Wood, oven-hardened polymer clay, acrylic paint, Plexiglas, glass, cloth, light bulbs, other materials

Dimensions

187 x 217 x 191.5 cm

Credits

Purchase, the Canada Council for the Arts' Acquisition Assistance Program and the Museum Campaign 1998-2002 Fund, inv. 2009.40.1-8

Collection

Quebec and Canadian Art

Karine Giboulo creates miniature worlds in which she compresses a childlike but terrifying vision of contemporary reality. Enclosed in transparent plastic spheres or in sky-blue plinths, her “life bubbles,” as she calls them, present miniaturized pseudo-naïve visions of compelling and serious subjects: consumption, globalization, nationalism, the media, the environment, food, artificiality and waste. Giboulo created All You Can Eat after a trip to China, where she visited the dormitory-factories of Shenzhen. Set ingeniously inside three plinths and visible from a number of angles, her miniature scenes portray, playfully but with crystal clarity, the terrifying mechanics of the trade that governs the global food chain.

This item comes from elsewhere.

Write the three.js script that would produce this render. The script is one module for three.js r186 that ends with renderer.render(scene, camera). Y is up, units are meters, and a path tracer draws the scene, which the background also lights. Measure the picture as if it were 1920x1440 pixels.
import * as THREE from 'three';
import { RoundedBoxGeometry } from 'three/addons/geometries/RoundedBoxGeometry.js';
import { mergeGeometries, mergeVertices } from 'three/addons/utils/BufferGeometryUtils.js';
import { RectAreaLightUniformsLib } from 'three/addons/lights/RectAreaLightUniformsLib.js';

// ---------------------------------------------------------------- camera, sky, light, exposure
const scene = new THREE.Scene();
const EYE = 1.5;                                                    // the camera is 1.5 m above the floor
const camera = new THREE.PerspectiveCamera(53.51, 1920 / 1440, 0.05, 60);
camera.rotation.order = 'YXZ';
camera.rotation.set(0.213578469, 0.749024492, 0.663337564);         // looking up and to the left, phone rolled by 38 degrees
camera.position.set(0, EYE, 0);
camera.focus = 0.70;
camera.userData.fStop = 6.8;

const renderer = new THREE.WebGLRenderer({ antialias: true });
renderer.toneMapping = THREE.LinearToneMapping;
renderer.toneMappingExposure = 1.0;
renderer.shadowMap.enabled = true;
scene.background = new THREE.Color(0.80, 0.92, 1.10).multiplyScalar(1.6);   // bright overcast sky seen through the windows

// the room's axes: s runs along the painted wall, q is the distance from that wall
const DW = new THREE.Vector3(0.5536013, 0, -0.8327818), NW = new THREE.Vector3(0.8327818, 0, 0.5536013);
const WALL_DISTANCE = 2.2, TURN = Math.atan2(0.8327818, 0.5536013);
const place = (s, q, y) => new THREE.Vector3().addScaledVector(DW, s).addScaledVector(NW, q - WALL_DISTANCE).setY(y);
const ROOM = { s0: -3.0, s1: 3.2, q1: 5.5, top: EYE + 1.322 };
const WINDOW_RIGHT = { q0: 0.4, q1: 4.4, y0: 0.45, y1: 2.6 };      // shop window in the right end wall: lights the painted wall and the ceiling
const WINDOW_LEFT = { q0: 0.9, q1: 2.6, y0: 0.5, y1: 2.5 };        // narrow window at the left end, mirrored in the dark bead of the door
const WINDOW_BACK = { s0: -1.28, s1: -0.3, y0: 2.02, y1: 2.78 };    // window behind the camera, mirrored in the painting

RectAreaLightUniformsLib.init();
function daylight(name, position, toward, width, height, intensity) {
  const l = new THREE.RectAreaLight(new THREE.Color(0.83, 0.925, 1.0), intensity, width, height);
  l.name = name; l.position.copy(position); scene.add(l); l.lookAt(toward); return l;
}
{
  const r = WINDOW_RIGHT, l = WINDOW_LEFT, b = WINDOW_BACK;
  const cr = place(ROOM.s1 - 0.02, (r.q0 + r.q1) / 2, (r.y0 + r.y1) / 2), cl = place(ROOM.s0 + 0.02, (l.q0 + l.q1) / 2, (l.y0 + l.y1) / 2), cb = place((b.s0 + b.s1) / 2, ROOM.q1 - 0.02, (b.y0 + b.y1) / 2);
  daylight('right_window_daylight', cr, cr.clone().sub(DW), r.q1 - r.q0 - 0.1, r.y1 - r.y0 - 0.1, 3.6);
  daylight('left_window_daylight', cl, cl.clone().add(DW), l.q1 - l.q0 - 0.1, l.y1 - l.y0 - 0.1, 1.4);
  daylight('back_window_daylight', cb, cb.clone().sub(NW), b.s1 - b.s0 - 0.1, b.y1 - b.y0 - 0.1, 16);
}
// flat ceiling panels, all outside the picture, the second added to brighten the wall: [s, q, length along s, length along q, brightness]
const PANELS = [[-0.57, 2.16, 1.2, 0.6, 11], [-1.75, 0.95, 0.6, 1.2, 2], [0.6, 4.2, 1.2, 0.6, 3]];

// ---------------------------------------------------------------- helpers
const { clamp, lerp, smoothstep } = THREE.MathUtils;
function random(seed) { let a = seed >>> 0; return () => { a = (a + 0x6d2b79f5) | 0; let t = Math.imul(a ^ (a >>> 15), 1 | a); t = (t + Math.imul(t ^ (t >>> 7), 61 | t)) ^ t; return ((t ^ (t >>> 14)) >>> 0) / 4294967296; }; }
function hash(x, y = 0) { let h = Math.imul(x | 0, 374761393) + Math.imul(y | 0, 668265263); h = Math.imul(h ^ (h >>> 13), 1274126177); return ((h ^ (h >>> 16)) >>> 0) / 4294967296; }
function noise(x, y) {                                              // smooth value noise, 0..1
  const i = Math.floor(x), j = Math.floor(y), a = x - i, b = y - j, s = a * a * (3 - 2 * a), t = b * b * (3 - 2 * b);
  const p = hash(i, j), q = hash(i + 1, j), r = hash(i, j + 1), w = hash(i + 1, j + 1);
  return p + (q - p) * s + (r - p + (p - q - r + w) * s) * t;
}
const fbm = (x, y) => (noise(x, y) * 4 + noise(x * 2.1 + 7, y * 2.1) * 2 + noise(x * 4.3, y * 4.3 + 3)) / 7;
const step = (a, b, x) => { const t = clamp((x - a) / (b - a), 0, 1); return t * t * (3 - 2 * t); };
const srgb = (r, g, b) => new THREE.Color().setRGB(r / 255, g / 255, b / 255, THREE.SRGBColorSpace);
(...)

Little figures of painted polymer clay represent Chinese workers, pigs destined for the slaughterhouse, greedy American consumers, all playing their parts and living their lives of hope, ignorance and tragedy. Believing, to paraphrase Léon Bloy, that hell is more terrifying seen though the eye of a needle than through vast embrasures, Giboulo opens tiny windows onto the implacable and monstrous mechanism of world trade.